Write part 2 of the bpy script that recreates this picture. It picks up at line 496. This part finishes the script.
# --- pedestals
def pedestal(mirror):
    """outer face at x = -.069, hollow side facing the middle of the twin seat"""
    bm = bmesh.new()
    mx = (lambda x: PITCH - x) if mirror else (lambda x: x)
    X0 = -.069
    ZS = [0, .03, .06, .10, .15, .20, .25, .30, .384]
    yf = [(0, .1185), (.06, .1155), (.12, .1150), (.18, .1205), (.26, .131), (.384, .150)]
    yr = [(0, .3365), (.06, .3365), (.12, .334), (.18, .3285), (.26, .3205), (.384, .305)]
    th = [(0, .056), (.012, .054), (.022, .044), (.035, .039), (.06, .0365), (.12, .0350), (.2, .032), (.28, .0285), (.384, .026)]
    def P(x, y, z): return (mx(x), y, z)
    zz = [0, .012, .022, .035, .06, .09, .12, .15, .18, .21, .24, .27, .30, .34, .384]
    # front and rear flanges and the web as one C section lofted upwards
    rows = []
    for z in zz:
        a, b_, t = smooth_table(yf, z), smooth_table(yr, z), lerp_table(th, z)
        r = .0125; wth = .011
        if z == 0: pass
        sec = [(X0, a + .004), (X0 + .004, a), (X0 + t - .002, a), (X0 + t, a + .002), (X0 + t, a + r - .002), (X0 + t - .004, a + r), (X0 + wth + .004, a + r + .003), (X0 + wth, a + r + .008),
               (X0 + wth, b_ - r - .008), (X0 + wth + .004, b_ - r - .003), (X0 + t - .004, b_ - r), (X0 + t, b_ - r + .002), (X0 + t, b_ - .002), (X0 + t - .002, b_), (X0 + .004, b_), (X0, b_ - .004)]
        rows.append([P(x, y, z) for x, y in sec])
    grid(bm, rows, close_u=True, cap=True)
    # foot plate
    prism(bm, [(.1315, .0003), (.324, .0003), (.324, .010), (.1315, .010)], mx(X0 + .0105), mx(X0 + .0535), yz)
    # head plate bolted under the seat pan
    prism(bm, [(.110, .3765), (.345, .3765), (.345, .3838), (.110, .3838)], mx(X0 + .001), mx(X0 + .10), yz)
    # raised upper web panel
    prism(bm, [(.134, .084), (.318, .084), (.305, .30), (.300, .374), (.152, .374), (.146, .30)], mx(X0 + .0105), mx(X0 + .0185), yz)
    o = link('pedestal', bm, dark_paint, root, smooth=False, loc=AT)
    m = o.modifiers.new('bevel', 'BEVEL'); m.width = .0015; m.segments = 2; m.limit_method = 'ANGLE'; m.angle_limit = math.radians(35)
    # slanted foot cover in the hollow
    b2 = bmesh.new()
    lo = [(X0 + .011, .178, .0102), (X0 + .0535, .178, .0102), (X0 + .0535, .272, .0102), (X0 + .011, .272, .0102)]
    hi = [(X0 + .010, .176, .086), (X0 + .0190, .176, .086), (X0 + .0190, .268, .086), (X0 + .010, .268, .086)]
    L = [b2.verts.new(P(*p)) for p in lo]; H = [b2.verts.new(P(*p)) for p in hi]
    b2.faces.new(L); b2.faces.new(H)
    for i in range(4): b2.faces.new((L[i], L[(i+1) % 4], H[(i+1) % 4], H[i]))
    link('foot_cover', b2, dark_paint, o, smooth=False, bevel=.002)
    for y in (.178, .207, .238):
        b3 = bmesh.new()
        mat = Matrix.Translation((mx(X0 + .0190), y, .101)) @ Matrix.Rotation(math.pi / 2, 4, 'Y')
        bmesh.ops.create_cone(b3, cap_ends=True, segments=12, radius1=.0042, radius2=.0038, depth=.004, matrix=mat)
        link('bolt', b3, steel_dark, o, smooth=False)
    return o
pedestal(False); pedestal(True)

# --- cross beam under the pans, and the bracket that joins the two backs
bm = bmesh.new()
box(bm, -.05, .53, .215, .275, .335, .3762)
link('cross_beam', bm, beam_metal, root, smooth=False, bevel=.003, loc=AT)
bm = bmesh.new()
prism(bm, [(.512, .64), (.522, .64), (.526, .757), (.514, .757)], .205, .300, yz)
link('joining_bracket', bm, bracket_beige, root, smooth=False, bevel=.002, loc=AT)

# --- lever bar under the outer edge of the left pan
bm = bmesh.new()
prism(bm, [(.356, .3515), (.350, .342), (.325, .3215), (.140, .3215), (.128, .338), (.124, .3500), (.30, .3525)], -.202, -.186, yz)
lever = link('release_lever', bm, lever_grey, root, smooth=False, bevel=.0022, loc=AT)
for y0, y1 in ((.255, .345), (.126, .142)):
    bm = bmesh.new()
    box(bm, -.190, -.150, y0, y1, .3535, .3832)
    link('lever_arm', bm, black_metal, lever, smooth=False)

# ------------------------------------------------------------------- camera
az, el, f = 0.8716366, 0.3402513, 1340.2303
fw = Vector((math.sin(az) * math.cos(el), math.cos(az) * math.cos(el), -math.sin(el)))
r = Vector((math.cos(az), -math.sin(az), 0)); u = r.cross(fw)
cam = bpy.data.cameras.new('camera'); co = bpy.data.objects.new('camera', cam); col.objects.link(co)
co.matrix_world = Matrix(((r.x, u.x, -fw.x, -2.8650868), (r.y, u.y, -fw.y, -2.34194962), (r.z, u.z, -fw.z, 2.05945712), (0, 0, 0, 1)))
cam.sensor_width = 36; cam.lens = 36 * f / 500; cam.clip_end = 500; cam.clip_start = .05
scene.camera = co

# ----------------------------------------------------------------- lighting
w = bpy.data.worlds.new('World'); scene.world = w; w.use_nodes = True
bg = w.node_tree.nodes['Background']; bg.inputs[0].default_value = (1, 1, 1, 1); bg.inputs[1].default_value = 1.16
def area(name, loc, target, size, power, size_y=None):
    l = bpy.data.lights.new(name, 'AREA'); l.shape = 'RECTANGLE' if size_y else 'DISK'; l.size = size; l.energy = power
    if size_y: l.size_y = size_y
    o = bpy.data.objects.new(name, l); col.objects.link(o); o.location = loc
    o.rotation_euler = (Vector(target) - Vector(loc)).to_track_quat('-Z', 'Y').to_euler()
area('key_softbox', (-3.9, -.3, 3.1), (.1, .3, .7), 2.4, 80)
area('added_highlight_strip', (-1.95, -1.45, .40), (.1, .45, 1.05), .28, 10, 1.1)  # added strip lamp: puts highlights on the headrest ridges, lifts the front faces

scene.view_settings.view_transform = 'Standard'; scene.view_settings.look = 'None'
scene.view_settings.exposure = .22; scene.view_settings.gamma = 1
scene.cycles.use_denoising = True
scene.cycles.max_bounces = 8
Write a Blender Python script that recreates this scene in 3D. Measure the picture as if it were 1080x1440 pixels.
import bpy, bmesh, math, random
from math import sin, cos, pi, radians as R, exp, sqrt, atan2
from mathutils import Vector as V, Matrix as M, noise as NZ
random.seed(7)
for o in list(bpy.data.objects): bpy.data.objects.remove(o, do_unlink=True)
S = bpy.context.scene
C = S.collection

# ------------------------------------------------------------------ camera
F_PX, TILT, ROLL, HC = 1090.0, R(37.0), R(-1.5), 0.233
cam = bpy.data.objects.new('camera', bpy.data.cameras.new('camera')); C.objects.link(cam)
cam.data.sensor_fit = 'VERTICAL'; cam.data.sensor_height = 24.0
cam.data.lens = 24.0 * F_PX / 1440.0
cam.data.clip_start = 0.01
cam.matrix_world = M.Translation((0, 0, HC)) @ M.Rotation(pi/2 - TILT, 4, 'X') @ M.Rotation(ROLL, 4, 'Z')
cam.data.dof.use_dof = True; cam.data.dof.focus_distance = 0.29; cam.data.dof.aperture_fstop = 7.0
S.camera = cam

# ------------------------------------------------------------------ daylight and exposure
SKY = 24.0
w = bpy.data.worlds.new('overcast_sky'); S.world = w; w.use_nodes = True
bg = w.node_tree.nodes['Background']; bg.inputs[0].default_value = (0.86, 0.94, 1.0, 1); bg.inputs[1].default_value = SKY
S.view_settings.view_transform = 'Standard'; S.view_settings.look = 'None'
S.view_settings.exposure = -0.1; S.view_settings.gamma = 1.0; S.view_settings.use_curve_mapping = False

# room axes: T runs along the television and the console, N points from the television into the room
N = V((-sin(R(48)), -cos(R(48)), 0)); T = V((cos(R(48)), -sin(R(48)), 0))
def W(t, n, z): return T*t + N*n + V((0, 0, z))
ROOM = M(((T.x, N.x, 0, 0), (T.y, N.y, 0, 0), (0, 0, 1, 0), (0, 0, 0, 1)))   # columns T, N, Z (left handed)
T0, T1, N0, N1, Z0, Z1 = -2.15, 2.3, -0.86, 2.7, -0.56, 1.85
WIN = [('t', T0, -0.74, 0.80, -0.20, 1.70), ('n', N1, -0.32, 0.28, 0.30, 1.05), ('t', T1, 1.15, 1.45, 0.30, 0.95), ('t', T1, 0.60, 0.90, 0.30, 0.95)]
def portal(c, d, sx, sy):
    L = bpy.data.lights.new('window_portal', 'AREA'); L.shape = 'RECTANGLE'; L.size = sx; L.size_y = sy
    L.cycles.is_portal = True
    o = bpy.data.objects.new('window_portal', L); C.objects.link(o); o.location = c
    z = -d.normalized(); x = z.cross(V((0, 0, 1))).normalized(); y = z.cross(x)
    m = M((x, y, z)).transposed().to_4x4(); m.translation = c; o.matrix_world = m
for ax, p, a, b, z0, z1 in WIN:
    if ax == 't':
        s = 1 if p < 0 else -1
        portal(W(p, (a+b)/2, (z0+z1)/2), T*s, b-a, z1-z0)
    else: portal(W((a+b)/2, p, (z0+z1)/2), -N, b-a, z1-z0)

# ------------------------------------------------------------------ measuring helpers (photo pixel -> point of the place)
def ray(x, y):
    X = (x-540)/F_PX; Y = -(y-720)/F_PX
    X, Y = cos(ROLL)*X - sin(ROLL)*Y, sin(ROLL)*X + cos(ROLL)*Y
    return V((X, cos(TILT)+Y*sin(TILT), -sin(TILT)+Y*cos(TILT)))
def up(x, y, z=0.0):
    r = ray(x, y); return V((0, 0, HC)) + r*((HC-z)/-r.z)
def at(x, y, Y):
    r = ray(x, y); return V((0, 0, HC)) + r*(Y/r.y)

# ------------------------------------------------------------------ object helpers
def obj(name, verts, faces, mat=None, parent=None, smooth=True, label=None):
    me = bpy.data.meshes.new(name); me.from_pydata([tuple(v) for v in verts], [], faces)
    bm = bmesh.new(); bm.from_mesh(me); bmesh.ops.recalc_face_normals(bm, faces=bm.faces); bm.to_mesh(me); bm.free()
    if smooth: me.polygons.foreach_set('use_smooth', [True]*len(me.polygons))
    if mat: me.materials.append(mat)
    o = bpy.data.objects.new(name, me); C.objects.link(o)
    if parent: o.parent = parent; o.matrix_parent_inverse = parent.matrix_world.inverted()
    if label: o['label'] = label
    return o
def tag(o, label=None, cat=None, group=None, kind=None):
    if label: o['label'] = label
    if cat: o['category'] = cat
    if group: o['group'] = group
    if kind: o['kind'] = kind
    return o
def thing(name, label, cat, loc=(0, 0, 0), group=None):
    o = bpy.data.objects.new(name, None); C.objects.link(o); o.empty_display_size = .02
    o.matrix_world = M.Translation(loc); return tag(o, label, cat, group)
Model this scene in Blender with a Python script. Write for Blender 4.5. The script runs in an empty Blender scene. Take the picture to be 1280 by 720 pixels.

- **Instruction**: Gather and return every line that holds the string "script".

- **Response**:
Write part 2 of the bpy script that recreates this picture. It picks up at line 496. This part finishes the script.
Write a Blender Python script that recreates this scene in 3D. Measure the picture as if it were 1080x1440 pixels.
Model this scene in Blender with a Python script. Write for Blender 4.5. The script runs in an empty Blender scene. Take the picture to be 1280 by 720 pixels.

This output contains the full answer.